Friday, October 2, 2009

Nancy Ives and Paloma Griffin join Fear No Music

The Fear No Music Ensemble embarks on its 18th season with a couple of new members: cellist Nancy Ives and violinist Paloma Griffin. Ives is the principal cellist of the Oregon Symphony and Griffin is the founding director of the Melegari Chamber Players, a former member of the Oregon Symphony's violin section and of Pink Martini.

Fear No Music's first concert will take place on Friday, October 16th at 8 pm at the Colonial Heights Presbyterian Church (2828 SE Stephens Street, Portland). The program will feature works by Crumb, Saariaho, Ives, Carter, Hartke, and Daugherty.

Here's some information about the concert from FNM's press release:
What do the stillness of the night, the structure of a lily, a Hallowe’en bonfire, acoustic blues, and the voice of Paul Robeson all have in common? They’re all celebrated by the composers of our season’s opening concert!

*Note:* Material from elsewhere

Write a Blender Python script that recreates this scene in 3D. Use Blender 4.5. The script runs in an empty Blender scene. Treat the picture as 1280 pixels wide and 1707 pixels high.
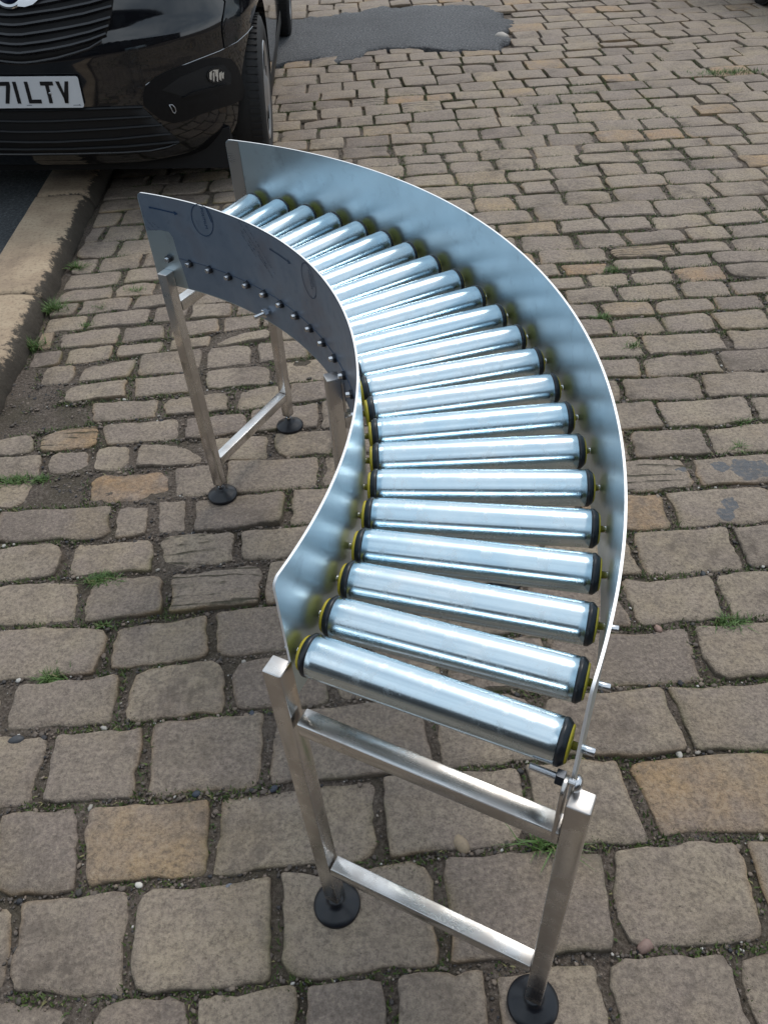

George Crumb gives us four delicate nocturnes in his Night Music II . . . then Kaija Saariaho describes the structure of a water lily through the medium of string quartet and electronics. Charles Ives, the forefather of American experimentalism, evokes an eerie and mischievous Hallowe’en party . . . then Elliot Carter (a sprightly centenarian) remembers his friend Mr. Ives. Stephen Hartke tips his hat to early blues in Oh Them Rats Is Mean in My Kitchen . . . and Michael Daugherty gives us a tribute to a great actor, singer, and activist in Paul Robeson told
me (for quartet and digital tape) — incorporating excerpts from a rare recording of Robeson singing in Moscow in 1949 . . .

Five iconic, subversive Americans — and one fascinating Finn — bring to life their memories, influences, ideals, and preoccupations — demanding in the process our fearlessness and our most poetic instrumental voices!